## EXERCISE DETAILS
Among the entries below, please repeat exactly and only the lines from the line containing "900 pixels high." to the line containing "light('neon_wash', 'POINT', oc", both lines included.

## GIVEN ENTRIES

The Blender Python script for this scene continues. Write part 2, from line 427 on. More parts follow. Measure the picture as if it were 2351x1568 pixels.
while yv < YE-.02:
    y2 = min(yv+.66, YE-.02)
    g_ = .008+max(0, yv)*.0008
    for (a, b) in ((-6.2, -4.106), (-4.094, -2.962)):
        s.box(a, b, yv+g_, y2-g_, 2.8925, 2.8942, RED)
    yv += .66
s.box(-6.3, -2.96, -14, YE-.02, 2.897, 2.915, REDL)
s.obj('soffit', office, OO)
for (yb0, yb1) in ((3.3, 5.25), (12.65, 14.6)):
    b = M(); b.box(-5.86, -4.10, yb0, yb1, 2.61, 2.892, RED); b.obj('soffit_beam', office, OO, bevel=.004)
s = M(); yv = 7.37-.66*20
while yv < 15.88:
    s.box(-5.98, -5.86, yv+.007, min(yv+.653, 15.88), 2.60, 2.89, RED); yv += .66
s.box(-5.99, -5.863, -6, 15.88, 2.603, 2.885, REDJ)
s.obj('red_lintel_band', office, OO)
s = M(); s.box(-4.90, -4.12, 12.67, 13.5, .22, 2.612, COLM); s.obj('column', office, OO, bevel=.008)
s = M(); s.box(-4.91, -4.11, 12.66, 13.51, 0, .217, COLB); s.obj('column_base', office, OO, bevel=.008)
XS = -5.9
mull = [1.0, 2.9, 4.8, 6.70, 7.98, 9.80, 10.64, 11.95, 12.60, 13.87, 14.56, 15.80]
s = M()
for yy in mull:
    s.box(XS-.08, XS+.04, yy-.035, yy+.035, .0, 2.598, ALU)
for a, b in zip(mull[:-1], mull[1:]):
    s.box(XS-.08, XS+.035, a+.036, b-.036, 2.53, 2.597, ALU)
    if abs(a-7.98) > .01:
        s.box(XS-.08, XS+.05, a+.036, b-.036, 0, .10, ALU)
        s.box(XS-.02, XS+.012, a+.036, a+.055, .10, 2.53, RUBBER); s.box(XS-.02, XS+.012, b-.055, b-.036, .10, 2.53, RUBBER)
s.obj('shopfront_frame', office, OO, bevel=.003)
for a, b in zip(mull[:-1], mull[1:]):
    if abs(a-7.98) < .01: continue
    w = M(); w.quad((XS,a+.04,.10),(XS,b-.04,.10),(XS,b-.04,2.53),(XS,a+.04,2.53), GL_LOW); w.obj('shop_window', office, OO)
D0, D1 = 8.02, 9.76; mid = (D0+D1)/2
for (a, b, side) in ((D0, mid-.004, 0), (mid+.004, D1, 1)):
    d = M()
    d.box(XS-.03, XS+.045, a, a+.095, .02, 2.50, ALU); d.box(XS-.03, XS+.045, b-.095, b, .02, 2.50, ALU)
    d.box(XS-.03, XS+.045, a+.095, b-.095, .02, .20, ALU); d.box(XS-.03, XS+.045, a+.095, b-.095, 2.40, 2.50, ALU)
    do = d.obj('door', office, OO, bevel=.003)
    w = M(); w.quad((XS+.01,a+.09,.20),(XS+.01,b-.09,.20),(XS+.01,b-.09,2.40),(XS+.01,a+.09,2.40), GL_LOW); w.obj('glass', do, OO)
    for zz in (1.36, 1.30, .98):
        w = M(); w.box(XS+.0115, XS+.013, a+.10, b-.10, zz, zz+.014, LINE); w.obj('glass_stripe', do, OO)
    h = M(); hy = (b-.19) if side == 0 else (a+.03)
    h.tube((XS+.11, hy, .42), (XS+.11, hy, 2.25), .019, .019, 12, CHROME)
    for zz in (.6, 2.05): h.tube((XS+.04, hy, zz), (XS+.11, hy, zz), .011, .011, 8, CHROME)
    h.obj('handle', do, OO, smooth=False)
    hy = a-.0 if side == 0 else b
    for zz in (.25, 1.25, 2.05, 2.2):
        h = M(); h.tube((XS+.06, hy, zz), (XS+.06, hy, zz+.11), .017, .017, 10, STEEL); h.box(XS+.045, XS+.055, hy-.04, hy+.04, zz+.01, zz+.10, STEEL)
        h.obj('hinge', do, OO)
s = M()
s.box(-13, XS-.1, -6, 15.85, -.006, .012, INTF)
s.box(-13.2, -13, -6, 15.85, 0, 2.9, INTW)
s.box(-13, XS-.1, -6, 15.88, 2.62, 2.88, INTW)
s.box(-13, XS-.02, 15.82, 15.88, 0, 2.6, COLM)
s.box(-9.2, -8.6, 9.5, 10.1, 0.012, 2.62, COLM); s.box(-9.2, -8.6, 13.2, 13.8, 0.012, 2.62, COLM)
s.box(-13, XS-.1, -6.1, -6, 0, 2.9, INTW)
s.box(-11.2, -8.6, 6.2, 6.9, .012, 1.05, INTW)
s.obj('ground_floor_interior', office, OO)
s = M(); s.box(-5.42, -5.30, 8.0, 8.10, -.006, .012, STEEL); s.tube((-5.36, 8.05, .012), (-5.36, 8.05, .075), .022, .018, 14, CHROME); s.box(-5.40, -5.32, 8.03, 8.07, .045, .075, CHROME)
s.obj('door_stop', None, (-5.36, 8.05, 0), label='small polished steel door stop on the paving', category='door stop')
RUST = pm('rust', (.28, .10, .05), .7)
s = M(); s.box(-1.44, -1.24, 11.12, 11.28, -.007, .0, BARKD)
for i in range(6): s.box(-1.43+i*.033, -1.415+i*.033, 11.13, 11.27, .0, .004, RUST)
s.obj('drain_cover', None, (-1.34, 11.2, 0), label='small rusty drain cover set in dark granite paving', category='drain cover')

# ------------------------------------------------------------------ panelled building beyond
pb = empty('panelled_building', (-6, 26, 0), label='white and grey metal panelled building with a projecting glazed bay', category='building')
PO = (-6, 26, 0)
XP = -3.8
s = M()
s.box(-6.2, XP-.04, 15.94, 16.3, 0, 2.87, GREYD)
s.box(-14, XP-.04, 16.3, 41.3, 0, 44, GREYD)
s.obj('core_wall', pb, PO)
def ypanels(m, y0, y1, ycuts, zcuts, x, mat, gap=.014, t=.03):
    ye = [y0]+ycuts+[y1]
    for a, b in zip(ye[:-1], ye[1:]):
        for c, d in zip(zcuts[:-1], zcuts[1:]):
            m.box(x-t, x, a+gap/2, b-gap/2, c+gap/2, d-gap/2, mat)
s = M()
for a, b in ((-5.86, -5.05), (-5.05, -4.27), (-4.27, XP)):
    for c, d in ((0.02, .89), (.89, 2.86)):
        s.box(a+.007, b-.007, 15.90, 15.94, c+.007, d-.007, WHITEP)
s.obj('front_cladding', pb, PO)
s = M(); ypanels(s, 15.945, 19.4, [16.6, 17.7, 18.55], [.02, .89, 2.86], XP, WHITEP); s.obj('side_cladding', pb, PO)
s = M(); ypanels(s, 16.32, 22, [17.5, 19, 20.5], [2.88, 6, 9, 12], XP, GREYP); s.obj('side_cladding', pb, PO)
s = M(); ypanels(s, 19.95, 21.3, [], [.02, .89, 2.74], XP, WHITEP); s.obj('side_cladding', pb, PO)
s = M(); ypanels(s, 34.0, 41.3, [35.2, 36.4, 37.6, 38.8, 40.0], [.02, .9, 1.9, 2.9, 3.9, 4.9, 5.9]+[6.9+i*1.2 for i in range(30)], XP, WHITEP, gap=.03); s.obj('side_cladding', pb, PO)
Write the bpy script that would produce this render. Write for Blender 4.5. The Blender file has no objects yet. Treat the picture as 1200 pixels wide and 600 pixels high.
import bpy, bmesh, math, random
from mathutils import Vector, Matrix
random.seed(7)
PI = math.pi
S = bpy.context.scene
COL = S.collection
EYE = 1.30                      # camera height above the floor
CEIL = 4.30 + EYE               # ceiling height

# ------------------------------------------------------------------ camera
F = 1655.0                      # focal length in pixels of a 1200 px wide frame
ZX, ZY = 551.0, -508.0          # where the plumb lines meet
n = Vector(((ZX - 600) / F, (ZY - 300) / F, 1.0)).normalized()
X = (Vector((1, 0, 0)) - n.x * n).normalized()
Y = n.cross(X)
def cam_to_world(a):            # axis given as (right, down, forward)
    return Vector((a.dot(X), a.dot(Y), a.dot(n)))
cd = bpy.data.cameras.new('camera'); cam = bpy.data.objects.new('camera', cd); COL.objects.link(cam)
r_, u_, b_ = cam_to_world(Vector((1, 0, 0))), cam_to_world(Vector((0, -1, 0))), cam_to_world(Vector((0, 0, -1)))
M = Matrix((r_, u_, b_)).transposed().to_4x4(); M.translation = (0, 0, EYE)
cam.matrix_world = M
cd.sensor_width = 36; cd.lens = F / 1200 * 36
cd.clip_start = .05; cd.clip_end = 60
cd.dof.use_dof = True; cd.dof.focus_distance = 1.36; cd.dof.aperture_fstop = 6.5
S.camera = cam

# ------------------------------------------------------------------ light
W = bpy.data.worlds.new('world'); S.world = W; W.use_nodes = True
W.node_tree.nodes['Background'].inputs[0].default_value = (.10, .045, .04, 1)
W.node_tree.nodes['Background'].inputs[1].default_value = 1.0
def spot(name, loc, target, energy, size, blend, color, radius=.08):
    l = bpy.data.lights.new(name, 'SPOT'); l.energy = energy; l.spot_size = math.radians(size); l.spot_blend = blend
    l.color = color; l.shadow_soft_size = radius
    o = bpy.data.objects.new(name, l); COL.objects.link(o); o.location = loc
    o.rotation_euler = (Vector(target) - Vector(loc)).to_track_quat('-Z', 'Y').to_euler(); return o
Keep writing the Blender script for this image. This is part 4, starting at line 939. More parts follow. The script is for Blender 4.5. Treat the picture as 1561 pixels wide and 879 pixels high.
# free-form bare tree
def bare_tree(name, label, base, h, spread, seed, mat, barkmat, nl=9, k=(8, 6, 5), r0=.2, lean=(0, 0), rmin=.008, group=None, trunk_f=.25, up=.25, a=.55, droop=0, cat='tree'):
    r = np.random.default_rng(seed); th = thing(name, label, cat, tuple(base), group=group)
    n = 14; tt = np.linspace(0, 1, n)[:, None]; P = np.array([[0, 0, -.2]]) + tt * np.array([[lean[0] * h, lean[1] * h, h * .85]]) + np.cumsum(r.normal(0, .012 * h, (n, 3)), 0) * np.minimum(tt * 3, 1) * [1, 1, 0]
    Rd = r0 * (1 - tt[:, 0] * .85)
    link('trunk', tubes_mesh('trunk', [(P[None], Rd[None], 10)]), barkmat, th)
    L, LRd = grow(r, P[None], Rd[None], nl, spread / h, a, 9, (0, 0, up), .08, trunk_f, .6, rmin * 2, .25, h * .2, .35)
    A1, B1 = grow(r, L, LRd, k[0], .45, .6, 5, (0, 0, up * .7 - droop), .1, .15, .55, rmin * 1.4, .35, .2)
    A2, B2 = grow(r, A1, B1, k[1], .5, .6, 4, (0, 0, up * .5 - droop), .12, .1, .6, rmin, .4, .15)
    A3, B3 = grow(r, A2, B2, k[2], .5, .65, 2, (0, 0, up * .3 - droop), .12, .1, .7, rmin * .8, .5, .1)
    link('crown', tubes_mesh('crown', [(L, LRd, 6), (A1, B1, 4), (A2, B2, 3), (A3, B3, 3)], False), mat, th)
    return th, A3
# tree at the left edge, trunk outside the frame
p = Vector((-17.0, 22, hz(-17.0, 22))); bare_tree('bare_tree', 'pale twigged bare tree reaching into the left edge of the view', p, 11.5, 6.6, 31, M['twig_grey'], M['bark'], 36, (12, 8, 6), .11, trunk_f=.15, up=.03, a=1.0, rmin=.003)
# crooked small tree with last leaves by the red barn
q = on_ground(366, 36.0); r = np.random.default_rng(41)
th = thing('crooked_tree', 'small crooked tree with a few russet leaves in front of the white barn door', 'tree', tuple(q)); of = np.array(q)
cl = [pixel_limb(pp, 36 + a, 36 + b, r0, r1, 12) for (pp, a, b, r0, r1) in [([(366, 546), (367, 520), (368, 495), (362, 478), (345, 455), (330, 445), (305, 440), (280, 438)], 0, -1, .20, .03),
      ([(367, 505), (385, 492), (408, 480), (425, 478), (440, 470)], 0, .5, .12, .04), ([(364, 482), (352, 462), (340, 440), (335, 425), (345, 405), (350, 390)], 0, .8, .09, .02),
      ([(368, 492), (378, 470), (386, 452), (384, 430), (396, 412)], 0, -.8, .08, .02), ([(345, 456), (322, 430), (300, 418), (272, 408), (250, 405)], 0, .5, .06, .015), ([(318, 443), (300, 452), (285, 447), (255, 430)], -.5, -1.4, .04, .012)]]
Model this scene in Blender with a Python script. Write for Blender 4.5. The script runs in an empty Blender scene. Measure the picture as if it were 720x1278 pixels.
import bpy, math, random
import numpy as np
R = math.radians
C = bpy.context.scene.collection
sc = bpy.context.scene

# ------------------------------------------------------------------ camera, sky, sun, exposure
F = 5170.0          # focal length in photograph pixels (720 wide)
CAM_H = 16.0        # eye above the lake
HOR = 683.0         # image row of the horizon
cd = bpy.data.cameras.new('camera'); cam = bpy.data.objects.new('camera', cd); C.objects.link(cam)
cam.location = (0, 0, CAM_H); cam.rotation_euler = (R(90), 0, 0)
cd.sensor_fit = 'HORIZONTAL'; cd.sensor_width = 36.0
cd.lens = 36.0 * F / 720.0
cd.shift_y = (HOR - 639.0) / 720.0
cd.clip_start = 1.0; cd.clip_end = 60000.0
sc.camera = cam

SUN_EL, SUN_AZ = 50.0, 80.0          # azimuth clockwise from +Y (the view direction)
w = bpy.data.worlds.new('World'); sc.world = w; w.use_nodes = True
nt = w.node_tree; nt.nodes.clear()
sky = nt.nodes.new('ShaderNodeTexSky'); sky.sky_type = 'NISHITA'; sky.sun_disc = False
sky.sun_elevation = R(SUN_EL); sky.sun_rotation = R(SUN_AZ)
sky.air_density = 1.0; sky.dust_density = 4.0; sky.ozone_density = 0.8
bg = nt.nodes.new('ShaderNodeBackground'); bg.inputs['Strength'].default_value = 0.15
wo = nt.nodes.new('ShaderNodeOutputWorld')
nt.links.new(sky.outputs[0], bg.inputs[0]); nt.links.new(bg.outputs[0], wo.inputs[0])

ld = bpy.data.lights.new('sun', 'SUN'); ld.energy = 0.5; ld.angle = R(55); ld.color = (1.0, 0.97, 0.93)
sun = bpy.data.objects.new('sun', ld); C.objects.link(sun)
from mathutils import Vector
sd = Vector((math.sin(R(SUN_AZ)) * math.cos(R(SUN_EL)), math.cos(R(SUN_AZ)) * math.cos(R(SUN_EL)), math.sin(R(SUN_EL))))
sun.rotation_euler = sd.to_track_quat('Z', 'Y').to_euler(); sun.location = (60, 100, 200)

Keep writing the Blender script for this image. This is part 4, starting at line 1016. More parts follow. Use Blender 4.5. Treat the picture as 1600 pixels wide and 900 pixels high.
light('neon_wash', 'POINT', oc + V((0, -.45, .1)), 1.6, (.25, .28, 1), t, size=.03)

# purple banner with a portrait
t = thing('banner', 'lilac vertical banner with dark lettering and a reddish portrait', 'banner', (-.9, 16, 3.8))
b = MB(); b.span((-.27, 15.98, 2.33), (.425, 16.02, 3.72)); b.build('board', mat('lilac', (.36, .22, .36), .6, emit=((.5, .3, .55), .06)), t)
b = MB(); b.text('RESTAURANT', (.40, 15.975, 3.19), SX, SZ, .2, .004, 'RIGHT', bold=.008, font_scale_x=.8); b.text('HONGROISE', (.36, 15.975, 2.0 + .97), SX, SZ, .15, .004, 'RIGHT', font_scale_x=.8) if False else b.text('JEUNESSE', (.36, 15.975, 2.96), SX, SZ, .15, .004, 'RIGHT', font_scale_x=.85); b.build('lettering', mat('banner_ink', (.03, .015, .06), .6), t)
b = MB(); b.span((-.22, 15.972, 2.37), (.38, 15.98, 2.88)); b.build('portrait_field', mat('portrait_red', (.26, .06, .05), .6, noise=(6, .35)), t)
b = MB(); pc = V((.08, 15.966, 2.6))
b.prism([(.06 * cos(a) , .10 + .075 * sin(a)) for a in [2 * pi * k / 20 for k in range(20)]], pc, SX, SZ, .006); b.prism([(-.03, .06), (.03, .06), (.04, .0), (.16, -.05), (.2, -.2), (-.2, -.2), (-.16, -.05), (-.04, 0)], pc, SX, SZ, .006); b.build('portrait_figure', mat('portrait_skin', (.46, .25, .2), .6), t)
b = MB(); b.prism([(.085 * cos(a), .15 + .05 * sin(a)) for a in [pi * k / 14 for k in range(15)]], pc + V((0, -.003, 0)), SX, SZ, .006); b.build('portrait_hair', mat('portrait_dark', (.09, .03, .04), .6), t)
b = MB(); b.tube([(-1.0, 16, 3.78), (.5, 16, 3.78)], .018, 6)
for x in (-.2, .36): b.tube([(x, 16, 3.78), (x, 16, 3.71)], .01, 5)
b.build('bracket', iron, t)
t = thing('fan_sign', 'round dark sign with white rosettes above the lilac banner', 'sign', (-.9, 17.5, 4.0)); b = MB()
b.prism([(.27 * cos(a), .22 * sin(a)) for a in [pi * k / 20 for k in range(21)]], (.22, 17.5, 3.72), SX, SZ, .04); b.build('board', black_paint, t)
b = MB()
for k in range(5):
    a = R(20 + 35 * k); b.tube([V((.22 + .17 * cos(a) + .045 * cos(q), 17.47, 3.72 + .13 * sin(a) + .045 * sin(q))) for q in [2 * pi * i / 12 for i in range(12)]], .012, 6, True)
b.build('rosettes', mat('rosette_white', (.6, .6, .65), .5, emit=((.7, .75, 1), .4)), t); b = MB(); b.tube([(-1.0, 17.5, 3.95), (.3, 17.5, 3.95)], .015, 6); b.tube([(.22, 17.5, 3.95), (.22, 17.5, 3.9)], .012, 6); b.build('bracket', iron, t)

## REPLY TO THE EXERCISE
Keep writing the Blender script for this image. This is part 4, starting at line 1016. More parts follow. Use Blender 4.5. Treat the picture as 1600 pixels wide and 900 pixels high.
light('neon_wash', 'POINT', oc + V((0, -.45, .1)), 1.6, (.25, .28, 1), t, size=.03)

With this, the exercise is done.